The Archbishop is of the opinion that young people, the ones who are supposed to be the flag holders of Africa, have no solid values to uphold, they are uncertain and gullible in many ways, thus being the most vulnerable to these NGOs. Still, apart from all above, the African Church is able to address more and more people, the Catholic religion is rather attractive amongst the youth. The African liturgy is vital, the ceremonies are filled with joy, songs, dances and happiness. A Sunday Mass in Ghana lasts 2 hours a minimum, priest ordaining is a 6 hours long ceremony.
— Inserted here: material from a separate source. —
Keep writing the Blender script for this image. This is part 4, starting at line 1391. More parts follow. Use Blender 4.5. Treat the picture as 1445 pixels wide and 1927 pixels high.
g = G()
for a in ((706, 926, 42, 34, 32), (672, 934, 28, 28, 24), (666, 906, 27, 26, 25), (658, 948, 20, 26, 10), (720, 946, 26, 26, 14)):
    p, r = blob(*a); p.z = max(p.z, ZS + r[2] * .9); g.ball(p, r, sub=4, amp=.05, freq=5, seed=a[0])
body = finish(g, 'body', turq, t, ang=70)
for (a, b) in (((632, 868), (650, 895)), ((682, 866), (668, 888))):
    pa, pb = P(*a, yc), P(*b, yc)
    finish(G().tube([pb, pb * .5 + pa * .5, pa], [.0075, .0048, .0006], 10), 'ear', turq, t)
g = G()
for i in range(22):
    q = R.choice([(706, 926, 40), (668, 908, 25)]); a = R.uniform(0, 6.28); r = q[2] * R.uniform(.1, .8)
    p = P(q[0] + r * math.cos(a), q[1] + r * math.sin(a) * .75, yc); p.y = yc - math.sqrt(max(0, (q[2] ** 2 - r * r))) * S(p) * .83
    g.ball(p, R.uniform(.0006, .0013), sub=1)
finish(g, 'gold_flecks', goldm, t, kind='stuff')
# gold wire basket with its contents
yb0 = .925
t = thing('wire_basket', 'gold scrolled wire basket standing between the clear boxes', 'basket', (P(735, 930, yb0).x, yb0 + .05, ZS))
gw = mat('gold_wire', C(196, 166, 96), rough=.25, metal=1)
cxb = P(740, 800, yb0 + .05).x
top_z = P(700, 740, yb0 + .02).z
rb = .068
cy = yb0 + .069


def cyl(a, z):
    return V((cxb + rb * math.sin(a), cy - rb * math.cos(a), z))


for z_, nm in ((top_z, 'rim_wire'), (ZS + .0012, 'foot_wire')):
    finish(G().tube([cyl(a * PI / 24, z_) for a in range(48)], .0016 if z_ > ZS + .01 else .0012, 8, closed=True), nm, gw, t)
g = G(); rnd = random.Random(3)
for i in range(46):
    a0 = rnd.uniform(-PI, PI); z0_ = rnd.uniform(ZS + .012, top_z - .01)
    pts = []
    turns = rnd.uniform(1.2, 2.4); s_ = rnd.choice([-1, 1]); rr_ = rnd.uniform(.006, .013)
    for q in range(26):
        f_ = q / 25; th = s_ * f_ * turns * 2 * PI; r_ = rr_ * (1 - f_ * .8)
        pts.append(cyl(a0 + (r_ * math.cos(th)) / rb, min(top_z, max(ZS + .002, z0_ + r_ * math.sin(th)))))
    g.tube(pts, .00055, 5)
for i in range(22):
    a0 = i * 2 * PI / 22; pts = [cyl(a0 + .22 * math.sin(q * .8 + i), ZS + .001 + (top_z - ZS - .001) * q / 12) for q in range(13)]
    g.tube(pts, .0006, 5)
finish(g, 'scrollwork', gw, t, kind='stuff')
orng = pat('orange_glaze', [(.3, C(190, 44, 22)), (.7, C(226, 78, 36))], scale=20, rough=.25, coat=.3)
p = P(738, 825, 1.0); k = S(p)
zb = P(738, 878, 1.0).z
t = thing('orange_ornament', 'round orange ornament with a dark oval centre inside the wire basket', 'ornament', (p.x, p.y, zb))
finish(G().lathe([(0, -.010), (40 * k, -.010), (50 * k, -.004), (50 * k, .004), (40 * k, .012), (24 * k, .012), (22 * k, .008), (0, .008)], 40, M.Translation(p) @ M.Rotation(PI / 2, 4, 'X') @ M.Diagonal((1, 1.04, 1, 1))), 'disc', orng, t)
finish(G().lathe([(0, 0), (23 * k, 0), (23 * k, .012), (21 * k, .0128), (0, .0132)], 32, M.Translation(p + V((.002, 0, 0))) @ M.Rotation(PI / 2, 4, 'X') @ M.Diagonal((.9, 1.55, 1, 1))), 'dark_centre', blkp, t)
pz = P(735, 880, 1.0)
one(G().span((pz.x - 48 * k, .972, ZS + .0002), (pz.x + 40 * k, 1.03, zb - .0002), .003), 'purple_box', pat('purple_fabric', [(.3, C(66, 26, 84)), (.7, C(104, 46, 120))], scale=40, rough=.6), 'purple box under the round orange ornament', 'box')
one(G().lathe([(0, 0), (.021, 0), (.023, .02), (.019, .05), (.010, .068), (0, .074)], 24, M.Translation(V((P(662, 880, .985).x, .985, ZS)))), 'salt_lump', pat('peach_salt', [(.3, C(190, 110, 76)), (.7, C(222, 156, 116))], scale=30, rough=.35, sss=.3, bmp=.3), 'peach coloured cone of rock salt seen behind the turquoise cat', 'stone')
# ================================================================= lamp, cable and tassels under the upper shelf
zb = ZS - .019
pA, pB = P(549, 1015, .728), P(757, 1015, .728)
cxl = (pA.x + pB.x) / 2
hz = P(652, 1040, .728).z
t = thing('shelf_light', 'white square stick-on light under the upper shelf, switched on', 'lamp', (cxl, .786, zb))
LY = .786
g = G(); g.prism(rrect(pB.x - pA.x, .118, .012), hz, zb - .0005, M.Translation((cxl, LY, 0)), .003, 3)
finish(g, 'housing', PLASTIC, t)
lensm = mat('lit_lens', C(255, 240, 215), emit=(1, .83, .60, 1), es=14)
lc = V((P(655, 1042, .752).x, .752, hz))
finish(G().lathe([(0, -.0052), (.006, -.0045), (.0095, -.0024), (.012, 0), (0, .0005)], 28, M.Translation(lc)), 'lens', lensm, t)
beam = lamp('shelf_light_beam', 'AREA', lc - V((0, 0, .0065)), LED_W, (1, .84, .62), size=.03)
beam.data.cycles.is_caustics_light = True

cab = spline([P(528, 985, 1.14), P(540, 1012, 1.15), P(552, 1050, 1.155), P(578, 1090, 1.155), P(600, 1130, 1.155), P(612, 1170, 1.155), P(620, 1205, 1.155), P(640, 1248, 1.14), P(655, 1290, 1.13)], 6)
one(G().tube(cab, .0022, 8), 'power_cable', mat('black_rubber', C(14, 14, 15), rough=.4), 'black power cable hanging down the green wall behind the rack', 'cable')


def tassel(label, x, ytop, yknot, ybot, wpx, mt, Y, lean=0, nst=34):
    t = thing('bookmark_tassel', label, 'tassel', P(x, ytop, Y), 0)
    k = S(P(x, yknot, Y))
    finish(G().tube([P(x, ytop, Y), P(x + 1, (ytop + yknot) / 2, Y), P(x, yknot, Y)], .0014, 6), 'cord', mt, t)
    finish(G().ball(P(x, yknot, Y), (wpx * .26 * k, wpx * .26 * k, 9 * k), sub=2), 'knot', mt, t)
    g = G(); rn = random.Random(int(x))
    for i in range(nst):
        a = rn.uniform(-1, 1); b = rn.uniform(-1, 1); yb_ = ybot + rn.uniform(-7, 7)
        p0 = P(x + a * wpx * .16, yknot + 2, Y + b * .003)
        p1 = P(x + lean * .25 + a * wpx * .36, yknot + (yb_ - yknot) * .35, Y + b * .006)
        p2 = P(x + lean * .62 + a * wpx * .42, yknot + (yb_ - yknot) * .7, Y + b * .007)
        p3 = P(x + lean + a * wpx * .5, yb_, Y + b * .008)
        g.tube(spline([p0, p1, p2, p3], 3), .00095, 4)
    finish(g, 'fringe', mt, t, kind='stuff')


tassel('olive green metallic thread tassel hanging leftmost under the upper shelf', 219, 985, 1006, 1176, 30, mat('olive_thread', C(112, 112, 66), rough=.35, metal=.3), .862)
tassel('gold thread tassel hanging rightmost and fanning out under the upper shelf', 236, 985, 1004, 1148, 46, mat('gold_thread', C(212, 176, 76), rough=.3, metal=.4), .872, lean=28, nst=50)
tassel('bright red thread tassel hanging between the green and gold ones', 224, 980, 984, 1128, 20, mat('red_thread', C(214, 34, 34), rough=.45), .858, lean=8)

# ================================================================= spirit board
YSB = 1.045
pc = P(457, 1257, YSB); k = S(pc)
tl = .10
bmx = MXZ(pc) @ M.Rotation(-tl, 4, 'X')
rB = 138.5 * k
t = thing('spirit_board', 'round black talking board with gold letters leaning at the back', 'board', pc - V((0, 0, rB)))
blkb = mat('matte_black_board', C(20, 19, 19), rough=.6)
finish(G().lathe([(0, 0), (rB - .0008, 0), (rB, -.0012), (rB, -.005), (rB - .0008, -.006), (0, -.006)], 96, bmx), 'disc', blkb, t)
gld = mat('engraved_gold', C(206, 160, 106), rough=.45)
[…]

Reggae in the evangelization

Palmer-Buckle conveys his messages even through Reggae Music. The Archbishop is a Bob Marley fan, so he has performed the Reggae King’s “Redemption song” at many places already. At Easter 2017 at the end of his interview with Kafui Dey to the GHOne TV channel they were singing together the famous Redemption song. (Click here to see the show). Since the Most Reverend could not hide his love for this music, the very same year, at a Golf Championship in Accra, in sweat shirt and white baseball cap, in one hand the microphone, the other one was raised to the sky he performed this song amid the audience’s applause and joyful cries.
Regarding the cultural and mental slavery he often refers to the song, in particular one of its lines: “Emancipate yourselves from mental slavery, none, but ourselves can free our minds.”

There is a need for self-esteem and self-dignity

The Archbishop has also intervened in order to reduce the extreme high emigration. As for one of the reasons, he was of the view that Ghana had been under British authority for too long. Moreover, he finds it absolutely inappropriate that African people intend to search their prosperity “elsewhere”, in another continent. He is convinced that Africa should rely on itself and above all, has to discover its own inner values. The continent has to do all its best to make the youth feel at home in their own country, they should be educated and trained locally, so to support the development of their own nations. “Our people need self esteem and self-dignity, to know that they have something to contribute. We have to feel good not only in our own skin, but where we come from. We need to experience all that as a real treasure.”